begin

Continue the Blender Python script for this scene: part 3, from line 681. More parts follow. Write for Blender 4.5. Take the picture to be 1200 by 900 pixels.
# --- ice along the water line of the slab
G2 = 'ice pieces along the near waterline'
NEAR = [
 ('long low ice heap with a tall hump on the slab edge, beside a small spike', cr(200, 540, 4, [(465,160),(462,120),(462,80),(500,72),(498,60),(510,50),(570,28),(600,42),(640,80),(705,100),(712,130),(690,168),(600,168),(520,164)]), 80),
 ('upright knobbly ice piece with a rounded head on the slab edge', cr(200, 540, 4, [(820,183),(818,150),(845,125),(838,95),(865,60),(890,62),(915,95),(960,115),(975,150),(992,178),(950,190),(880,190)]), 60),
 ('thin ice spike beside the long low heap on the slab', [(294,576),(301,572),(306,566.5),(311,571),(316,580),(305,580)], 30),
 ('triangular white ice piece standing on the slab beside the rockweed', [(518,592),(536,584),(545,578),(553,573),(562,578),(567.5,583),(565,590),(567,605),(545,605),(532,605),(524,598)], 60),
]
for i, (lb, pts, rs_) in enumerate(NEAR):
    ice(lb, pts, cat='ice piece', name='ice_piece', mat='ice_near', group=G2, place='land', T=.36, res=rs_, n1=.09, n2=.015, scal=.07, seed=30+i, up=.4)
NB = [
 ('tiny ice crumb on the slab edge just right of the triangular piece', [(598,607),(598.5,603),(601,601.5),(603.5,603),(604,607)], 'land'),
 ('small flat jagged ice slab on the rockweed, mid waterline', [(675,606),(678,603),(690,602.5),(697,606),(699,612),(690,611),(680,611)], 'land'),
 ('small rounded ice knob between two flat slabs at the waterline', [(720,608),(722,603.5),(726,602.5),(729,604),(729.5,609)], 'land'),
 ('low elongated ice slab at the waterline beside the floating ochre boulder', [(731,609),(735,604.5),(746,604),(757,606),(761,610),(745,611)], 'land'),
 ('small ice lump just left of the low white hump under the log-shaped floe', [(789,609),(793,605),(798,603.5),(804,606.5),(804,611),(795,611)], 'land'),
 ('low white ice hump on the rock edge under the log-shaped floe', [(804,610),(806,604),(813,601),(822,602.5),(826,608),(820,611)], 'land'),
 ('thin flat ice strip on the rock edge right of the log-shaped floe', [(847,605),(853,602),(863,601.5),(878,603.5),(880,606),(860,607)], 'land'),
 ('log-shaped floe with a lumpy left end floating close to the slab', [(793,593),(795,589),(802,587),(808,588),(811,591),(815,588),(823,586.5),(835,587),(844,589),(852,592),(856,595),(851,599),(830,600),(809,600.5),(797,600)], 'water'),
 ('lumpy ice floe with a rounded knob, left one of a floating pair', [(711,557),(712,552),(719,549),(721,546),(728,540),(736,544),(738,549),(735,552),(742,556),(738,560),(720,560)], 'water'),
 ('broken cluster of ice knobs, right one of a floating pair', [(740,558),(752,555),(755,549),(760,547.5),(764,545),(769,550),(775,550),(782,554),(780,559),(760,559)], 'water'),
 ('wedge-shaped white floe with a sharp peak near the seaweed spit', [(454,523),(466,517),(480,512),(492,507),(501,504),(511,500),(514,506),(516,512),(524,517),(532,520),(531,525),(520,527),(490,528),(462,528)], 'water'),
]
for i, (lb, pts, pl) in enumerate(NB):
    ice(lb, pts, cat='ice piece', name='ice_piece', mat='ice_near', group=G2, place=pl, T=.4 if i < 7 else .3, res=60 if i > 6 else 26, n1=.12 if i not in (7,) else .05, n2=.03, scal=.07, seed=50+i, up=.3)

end

Stated problem:
Extract, word for word, each line of the listing above.

Correct output:
Continue the Blender Python script for this scene: part 3, from line 681. More parts follow. Write for Blender 4.5. Take the picture to be 1200 by 900 pixels.
# --- ice along the water line of the slab
G2 = 'ice pieces along the near waterline'
NEAR = [
 ('long low ice heap with a tall hump on the slab edge, beside a small spike', cr(200, 540, 4, [(465,160),(462,120),(462,80),(500,72),(498,60),(510,50),(570,28),(600,42),(640,80),(705,100),(712,130),(690,168),(600,168),(520,164)]), 80),
 ('upright knobbly ice piece with a rounded head on the slab edge', cr(200, 540, 4, [(820,183),(818,150),(845,125),(838,95),(865,60),(890,62),(915,95),(960,115),(975,150),(992,178),(950,190),(880,190)]), 60),
 ('thin ice spike beside the long low heap on the slab', [(294,576),(301,572),(306,566.5),(311,571),(316,580),(305,580)], 30),
 ('triangular white ice piece standing on the slab beside the rockweed', [(518,592),(536,584),(545,578),(553,573),(562,578),(567.5,583),(565,590),(567,605),(545,605),(532,605),(524,598)], 60),
]
for i, (lb, pts, rs_) in enumerate(NEAR):
    ice(lb, pts, cat='ice piece', name='ice_piece', mat='ice_near', group=G2, place='land', T=.36, res=rs_, n1=.09, n2=.015, scal=.07, seed=30+i, up=.4)
NB = [
 ('tiny ice crumb on the slab edge just right of the triangular piece', [(598,607),(598.5,603),(601,601.5),(603.5,603),(604,607)], 'land'),
 ('small flat jagged ice slab on the rockweed, mid waterline', [(675,606),(678,603),(690,602.5),(697,606),(699,612),(690,611),(680,611)], 'land'),
 ('small rounded ice knob between two flat slabs at the waterline', [(720,608),(722,603.5),(726,602.5),(729,604),(729.5,609)], 'land'),
 ('low elongated ice slab at the waterline beside the floating ochre boulder', [(731,609),(735,604.5),(746,604),(757,606),(761,610),(745,611)], 'land'),
 ('small ice lump just left of the low white hump under the log-shaped floe', [(789,609),(793,605),(798,603.5),(804,606.5),(804,611),(795,611)], 'land'),
 ('low white ice hump on the rock edge under the log-shaped floe', [(804,610),(806,604),(813,601),(822,602.5),(826,608),(820,611)], 'land'),
 ('thin flat ice strip on the rock edge right of the log-shaped floe', [(847,605),(853,602),(863,601.5),(878,603.5),(880,606),(860,607)], 'land'),
 ('log-shaped floe with a lumpy left end floating close to the slab', [(793,593),(795,589),(802,587),(808,588),(811,591),(815,588),(823,586.5),(835,587),(844,589),(852,592),(856,595),(851,599),(830,600),(809,600.5),(797,600)], 'water'),
 ('lumpy ice floe with a rounded knob, left one of a floating pair', [(711,557),(712,552),(719,549),(721,546),(728,540),(736,544),(738,549),(735,552),(742,556),(738,560),(720,560)], 'water'),
 ('broken cluster of ice knobs, right one of a floating pair', [(740,558),(752,555),(755,549),(760,547.5),(764,545),(769,550),(775,550),(782,554),(780,559),(760,559)], 'water'),
 ('wedge-shaped white floe with a sharp peak near the seaweed spit', [(454,523),(466,517),(480,512),(492,507),(501,504),(511,500),(514,506),(516,512),(524,517),(532,520),(531,525),(520,527),(490,528),(462,528)], 'water'),
]
for i, (lb, pts, pl) in enumerate(NB):
    ice(lb, pts, cat='ice piece', name='ice_piece', mat='ice_near', group=G2, place=pl, T=.4 if i < 7 else .3, res=60 if i > 6 else 26, n1=.12 if i not in (7,) else .05, n2=.03, scal=.07, seed=50+i, up=.3)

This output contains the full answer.